* [EXERCISE DIRECTIONS]
The listing beneath should be written out in full, exactly as shown.

* [SUPPLIED DATA]
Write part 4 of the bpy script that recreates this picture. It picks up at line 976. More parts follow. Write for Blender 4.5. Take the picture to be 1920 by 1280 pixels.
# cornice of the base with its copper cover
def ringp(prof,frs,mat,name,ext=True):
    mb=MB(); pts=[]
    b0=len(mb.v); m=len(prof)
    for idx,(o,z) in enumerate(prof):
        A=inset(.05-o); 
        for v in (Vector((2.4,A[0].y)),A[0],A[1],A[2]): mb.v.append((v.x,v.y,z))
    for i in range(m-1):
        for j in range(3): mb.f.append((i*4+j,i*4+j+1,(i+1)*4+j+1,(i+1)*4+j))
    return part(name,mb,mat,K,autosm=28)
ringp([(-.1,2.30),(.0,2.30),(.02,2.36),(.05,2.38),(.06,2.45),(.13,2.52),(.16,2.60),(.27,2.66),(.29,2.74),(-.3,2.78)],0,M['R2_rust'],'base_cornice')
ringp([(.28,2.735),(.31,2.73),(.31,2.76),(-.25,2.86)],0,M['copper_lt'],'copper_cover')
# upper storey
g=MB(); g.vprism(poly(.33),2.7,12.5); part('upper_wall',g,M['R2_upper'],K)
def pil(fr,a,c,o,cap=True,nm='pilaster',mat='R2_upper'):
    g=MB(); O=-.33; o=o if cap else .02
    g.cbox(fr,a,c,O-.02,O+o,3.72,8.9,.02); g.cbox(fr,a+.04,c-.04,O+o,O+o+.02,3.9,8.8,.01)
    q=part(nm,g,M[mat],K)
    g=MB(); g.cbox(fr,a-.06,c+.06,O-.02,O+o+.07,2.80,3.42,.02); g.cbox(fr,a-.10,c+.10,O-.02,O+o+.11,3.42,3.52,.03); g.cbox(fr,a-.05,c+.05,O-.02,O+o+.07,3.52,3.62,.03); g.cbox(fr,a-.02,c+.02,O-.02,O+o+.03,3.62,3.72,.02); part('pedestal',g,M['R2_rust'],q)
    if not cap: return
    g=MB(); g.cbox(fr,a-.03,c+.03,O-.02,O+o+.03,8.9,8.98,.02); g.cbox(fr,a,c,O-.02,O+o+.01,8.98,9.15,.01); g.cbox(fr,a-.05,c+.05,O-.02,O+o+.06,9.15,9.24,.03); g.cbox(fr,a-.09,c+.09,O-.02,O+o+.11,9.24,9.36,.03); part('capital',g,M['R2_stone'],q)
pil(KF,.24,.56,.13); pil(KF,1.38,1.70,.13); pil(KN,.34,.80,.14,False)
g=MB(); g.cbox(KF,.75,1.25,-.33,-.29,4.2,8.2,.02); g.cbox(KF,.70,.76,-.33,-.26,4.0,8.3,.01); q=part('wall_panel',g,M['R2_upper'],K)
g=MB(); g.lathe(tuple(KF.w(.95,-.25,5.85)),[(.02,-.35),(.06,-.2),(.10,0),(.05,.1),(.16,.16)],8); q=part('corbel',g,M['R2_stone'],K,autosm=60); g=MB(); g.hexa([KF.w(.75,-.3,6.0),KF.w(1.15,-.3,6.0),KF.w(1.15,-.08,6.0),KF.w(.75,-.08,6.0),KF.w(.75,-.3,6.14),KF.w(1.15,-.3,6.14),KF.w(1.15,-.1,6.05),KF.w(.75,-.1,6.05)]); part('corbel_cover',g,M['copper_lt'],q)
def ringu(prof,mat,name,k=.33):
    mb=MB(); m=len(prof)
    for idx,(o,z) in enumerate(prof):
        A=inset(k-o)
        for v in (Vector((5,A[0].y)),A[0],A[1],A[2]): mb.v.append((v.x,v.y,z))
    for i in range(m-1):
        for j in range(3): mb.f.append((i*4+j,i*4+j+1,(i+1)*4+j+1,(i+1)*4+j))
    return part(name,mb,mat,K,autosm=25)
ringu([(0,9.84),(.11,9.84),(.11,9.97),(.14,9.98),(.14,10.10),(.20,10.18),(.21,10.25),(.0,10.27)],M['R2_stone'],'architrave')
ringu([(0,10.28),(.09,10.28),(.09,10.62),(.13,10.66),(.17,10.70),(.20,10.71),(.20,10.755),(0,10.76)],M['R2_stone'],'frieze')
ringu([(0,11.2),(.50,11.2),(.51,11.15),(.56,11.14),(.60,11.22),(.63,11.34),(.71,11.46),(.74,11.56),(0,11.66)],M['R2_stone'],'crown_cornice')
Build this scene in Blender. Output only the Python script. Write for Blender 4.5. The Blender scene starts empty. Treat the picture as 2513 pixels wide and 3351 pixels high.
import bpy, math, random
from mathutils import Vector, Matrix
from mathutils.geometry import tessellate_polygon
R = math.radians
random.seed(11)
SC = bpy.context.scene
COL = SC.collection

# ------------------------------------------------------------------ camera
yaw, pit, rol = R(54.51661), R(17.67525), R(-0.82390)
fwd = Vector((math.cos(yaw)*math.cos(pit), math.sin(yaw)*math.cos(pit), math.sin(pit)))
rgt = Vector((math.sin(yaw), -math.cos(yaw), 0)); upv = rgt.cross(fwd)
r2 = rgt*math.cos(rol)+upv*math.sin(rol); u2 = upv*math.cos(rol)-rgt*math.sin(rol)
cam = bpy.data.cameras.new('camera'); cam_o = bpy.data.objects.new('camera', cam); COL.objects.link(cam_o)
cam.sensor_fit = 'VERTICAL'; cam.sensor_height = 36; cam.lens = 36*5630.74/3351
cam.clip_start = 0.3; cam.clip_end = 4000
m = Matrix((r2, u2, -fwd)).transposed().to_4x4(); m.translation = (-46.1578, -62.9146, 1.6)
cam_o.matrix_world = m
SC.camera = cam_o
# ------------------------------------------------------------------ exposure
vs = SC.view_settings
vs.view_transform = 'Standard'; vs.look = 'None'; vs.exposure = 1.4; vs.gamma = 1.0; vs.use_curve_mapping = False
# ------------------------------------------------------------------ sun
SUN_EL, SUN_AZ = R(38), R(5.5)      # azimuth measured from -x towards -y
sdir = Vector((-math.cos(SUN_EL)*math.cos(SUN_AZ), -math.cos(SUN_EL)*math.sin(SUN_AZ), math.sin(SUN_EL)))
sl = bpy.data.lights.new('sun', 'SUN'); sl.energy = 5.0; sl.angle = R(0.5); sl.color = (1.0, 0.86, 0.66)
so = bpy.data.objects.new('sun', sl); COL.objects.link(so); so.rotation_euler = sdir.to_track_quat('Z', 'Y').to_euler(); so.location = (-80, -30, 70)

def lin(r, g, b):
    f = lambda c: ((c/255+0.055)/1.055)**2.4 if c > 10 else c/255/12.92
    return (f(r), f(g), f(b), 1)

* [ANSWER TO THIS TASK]
Write part 4 of the bpy script that recreates this picture. It picks up at line 976. More parts follow. Write for Blender 4.5. Take the picture to be 1920 by 1280 pixels.
# cornice of the base with its copper cover
def ringp(prof,frs,mat,name,ext=True):
    mb=MB(); pts=[]
    b0=len(mb.v); m=len(prof)
    for idx,(o,z) in enumerate(prof):
        A=inset(.05-o); 
        for v in (Vector((2.4,A[0].y)),A[0],A[1],A[2]): mb.v.append((v.x,v.y,z))
    for i in range(m-1):
        for j in range(3): mb.f.append((i*4+j,i*4+j+1,(i+1)*4+j+1,(i+1)*4+j))
    return part(name,mb,mat,K,autosm=28)
ringp([(-.1,2.30),(.0,2.30),(.02,2.36),(.05,2.38),(.06,2.45),(.13,2.52),(.16,2.60),(.27,2.66),(.29,2.74),(-.3,2.78)],0,M['R2_rust'],'base_cornice')
ringp([(.28,2.735),(.31,2.73),(.31,2.76),(-.25,2.86)],0,M['copper_lt'],'copper_cover')
# upper storey
g=MB(); g.vprism(poly(.33),2.7,12.5); part('upper_wall',g,M['R2_upper'],K)
def pil(fr,a,c,o,cap=True,nm='pilaster',mat='R2_upper'):
    g=MB(); O=-.33; o=o if cap else .02
    g.cbox(fr,a,c,O-.02,O+o,3.72,8.9,.02); g.cbox(fr,a+.04,c-.04,O+o,O+o+.02,3.9,8.8,.01)
    q=part(nm,g,M[mat],K)
    g=MB(); g.cbox(fr,a-.06,c+.06,O-.02,O+o+.07,2.80,3.42,.02); g.cbox(fr,a-.10,c+.10,O-.02,O+o+.11,3.42,3.52,.03); g.cbox(fr,a-.05,c+.05,O-.02,O+o+.07,3.52,3.62,.03); g.cbox(fr,a-.02,c+.02,O-.02,O+o+.03,3.62,3.72,.02); part('pedestal',g,M['R2_rust'],q)
    if not cap: return
    g=MB(); g.cbox(fr,a-.03,c+.03,O-.02,O+o+.03,8.9,8.98,.02); g.cbox(fr,a,c,O-.02,O+o+.01,8.98,9.15,.01); g.cbox(fr,a-.05,c+.05,O-.02,O+o+.06,9.15,9.24,.03); g.cbox(fr,a-.09,c+.09,O-.02,O+o+.11,9.24,9.36,.03); part('capital',g,M['R2_stone'],q)
pil(KF,.24,.56,.13); pil(KF,1.38,1.70,.13); pil(KN,.34,.80,.14,False)
g=MB(); g.cbox(KF,.75,1.25,-.33,-.29,4.2,8.2,.02); g.cbox(KF,.70,.76,-.33,-.26,4.0,8.3,.01); q=part('wall_panel',g,M['R2_upper'],K)
g=MB(); g.lathe(tuple(KF.w(.95,-.25,5.85)),[(.02,-.35),(.06,-.2),(.10,0),(.05,.1),(.16,.16)],8); q=part('corbel',g,M['R2_stone'],K,autosm=60); g=MB(); g.hexa([KF.w(.75,-.3,6.0),KF.w(1.15,-.3,6.0),KF.w(1.15,-.08,6.0),KF.w(.75,-.08,6.0),KF.w(.75,-.3,6.14),KF.w(1.15,-.3,6.14),KF.w(1.15,-.1,6.05),KF.w(.75,-.1,6.05)]); part('corbel_cover',g,M['copper_lt'],q)
def ringu(prof,mat,name,k=.33):
    mb=MB(); m=len(prof)
    for idx,(o,z) in enumerate(prof):
        A=inset(k-o)
        for v in (Vector((5,A[0].y)),A[0],A[1],A[2]): mb.v.append((v.x,v.y,z))
    for i in range(m-1):
        for j in range(3): mb.f.append((i*4+j,i*4+j+1,(i+1)*4+j+1,(i+1)*4+j))
    return part(name,mb,mat,K,autosm=25)
ringu([(0,9.84),(.11,9.84),(.11,9.97),(.14,9.98),(.14,10.10),(.20,10.18),(.21,10.25),(.0,10.27)],M['R2_stone'],'architrave')
ringu([(0,10.28),(.09,10.28),(.09,10.62),(.13,10.66),(.17,10.70),(.20,10.71),(.20,10.755),(0,10.76)],M['R2_stone'],'frieze')
ringu([(0,11.2),(.50,11.2),(.51,11.15),(.56,11.14),(.60,11.22),(.63,11.34),(.71,11.46),(.74,11.56),(0,11.66)],M['R2_stone'],'crown_cornice')
Build this scene in Blender. Output only the Python script. Write for Blender 4.5. The Blender scene starts empty. Treat the picture as 2513 pixels wide and 3351 pixels high.
import bpy, math, random
from mathutils import Vector, Matrix
from mathutils.geometry import tessellate_polygon
R = math.radians
random.seed(11)
SC = bpy.context.scene
COL = SC.collection

# ------------------------------------------------------------------ camera
yaw, pit, rol = R(54.51661), R(17.67525), R(-0.82390)
fwd = Vector((math.cos(yaw)*math.cos(pit), math.sin(yaw)*math.cos(pit), math.sin(pit)))
rgt = Vector((math.sin(yaw), -math.cos(yaw), 0)); upv = rgt.cross(fwd)
r2 = rgt*math.cos(rol)+upv*math.sin(rol); u2 = upv*math.cos(rol)-rgt*math.sin(rol)
cam = bpy.data.cameras.new('camera'); cam_o = bpy.data.objects.new('camera', cam); COL.objects.link(cam_o)
cam.sensor_fit = 'VERTICAL'; cam.sensor_height = 36; cam.lens = 36*5630.74/3351
cam.clip_start = 0.3; cam.clip_end = 4000
m = Matrix((r2, u2, -fwd)).transposed().to_4x4(); m.translation = (-46.1578, -62.9146, 1.6)
cam_o.matrix_world = m
SC.camera = cam_o
# ------------------------------------------------------------------ exposure
vs = SC.view_settings
vs.view_transform = 'Standard'; vs.look = 'None'; vs.exposure = 1.4; vs.gamma = 1.0; vs.use_curve_mapping = False
# ------------------------------------------------------------------ sun
SUN_EL, SUN_AZ = R(38), R(5.5)      # azimuth measured from -x towards -y
sdir = Vector((-math.cos(SUN_EL)*math.cos(SUN_AZ), -math.cos(SUN_EL)*math.sin(SUN_AZ), math.sin(SUN_EL)))
sl = bpy.data.lights.new('sun', 'SUN'); sl.energy = 5.0; sl.angle = R(0.5); sl.color = (1.0, 0.86, 0.66)
so = bpy.data.objects.new('sun', sl); COL.objects.link(so); so.rotation_euler = sdir.to_track_quat('Z', 'Y').to_euler(); so.location = (-80, -30, 70)

def lin(r, g, b):
    f = lambda c: ((c/255+0.055)/1.055)**2.4 if c > 10 else c/255/12.92
    return (f(r), f(g), f(b), 1)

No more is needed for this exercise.